PROBLEM REQUIREMENTS: Reproduce the material word for word; the images stay out.

===============

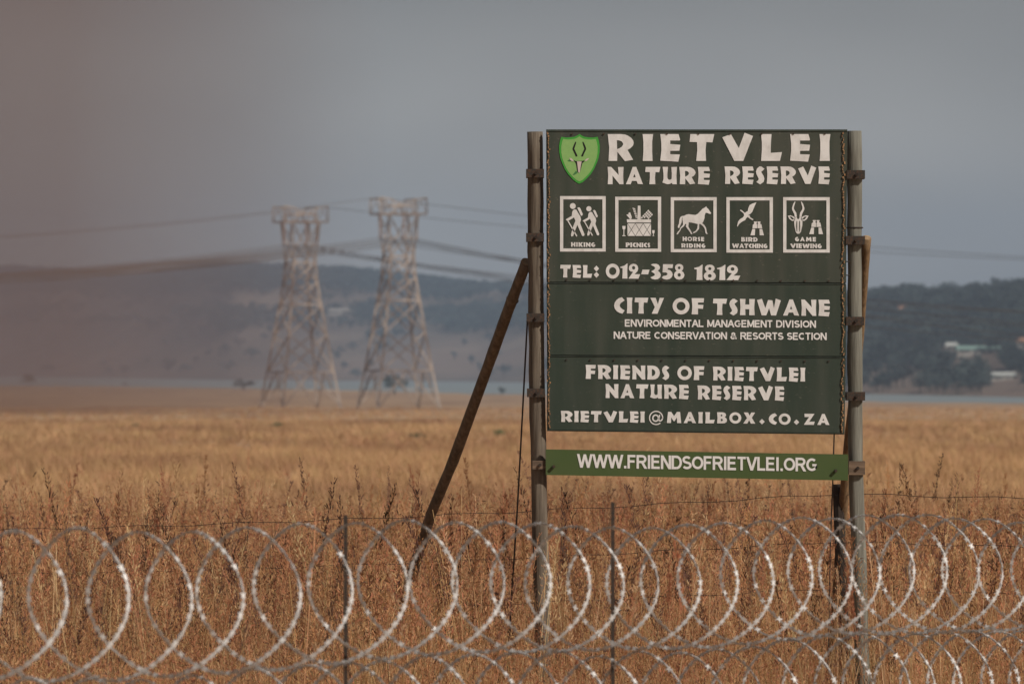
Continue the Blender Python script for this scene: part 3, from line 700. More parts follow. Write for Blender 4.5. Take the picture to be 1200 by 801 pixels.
# Monoline sans capitals (strokes on a unit box, width given)
def arc(cx, cy, rx, ry, a0, a1, n=10): return [(cx + rx * math.cos(R(a0 + (a1 - a0) * i / n)), cy + ry * math.sin(R(a0 + (a1 - a0) * i / n))) for i in range(n + 1)]
SN = {
 'A': (.78, [[(.04,0),(.39,1),(.74,0)],[(.17,.33),(.61,.33)]]), 'C': (.78, [arc(.42,.5,.34,.46,48,312,16)]),
 'D': (.76, [[(.08,0),(.08,1),(.36,1)] + arc(.36,.5,.34,.5,90,-90,12) + [(.08,0)]]),
 'E': (.68, [[(.64,.0),(.08,.0),(.08,1),(.62,1)],[(.08,.53),(.58,.53)]]), 'F': (.64, [[(.08,0),(.08,1),(.6,1)],[(.08,.52),(.53,.52)]]),
 'G': (.82, [arc(.43,.5,.35,.46,50,330,16) + [(.74,.18),(.74,.46),(.46,.46)]]), 'I': (.26, [[(.13,0),(.13,1)]]),
 'L': (.62, [[(.08,1),(.08,0),(.6,0)]]), 'M': (.88, [[(.08,0),(.08,1),(.44,.1),(.80,1),(.80,0)]]), 'N': (.76, [[(.08,0),(.08,1),(.68,0),(.68,1)]]),
 'O': (.84, [arc(.42,.5,.35,.46,0,360,22)]), 'R': (.76, [[(.08,0),(.08,1),(.42,1)] + arc(.44,.745,.22,.255,90,-90,8) + [(.08,.49)],[(.42,.47),(.70,0)]]),
 'S': (.70, [arc(.35,.745,.25,.235,30,260,12) + arc(.35,.255,.28,.235,80,-150,12)]), 'T': (.68, [[(.34,0),(.34,1)],[(.02,1),(.66,1)]]),
 'V': (.76, [[(.05,1),(.38,0),(.71,1)]]), 'W': (1.12, [[(.05,1),(.30,0),(.56,.98),(.82,0),(1.07,1)]]),
 'U': (.76, [[(.08,1),(.08,.32)] + arc(.38,.32,.30,.28,180,360,10) + [(.68,1)]]),
 '.': (.26, [[(.13,0),(.13,.02)]]),
 '&': (.80, [[(.76,.0),(.24,.62)] + arc(.36,.78,.17,.19,215,-60,10) + [(.2,.44)] + arc(.30,.25,.22,.23,130,320,10) + [(.66,.5)]]), ' ': (.34, []),
}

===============

THE SOLUTION:
Continue the Blender Python script for this scene: part 3, from line 700. More parts follow. Write for Blender 4.5. Take the picture to be 1200 by 801 pixels.
# Monoline sans capitals (strokes on a unit box, width given)
def arc(cx, cy, rx, ry, a0, a1, n=10): return [(cx + rx * math.cos(R(a0 + (a1 - a0) * i / n)), cy + ry * math.sin(R(a0 + (a1 - a0) * i / n))) for i in range(n + 1)]
SN = {
 'A': (.78, [[(.04,0),(.39,1),(.74,0)],[(.17,.33),(.61,.33)]]), 'C': (.78, [arc(.42,.5,.34,.46,48,312,16)]),
 'D': (.76, [[(.08,0),(.08,1),(.36,1)] + arc(.36,.5,.34,.5,90,-90,12) + [(.08,0)]]),
 'E': (.68, [[(.64,.0),(.08,.0),(.08,1),(.62,1)],[(.08,.53),(.58,.53)]]), 'F': (.64, [[(.08,0),(.08,1),(.6,1)],[(.08,.52),(.53,.52)]]),
 'G': (.82, [arc(.43,.5,.35,.46,50,330,16) + [(.74,.18),(.74,.46),(.46,.46)]]), 'I': (.26, [[(.13,0),(.13,1)]]),
 'L': (.62, [[(.08,1),(.08,0),(.6,0)]]), 'M': (.88, [[(.08,0),(.08,1),(.44,.1),(.80,1),(.80,0)]]), 'N': (.76, [[(.08,0),(.08,1),(.68,0),(.68,1)]]),
 'O': (.84, [arc(.42,.5,.35,.46,0,360,22)]), 'R': (.76, [[(.08,0),(.08,1),(.42,1)] + arc(.44,.745,.22,.255,90,-90,8) + [(.08,.49)],[(.42,.47),(.70,0)]]),
 'S': (.70, [arc(.35,.745,.25,.235,30,260,12) + arc(.35,.255,.28,.235,80,-150,12)]), 'T': (.68, [[(.34,0),(.34,1)],[(.02,1),(.66,1)]]),
 'V': (.76, [[(.05,1),(.38,0),(.71,1)]]), 'W': (1.12, [[(.05,1),(.30,0),(.56,.98),(.82,0),(1.07,1)]]),
 'U': (.76, [[(.08,1),(.08,.32)] + arc(.38,.32,.30,.28,180,360,10) + [(.68,1)]]),
 '.': (.26, [[(.13,0),(.13,.02)]]),
 '&': (.80, [[(.76,.0),(.24,.62)] + arc(.36,.78,.17,.19,215,-60,10) + [(.2,.44)] + arc(.30,.25,.22,.23,130,320,10) + [(.66,.5)]]), ' ': (.34, []),
}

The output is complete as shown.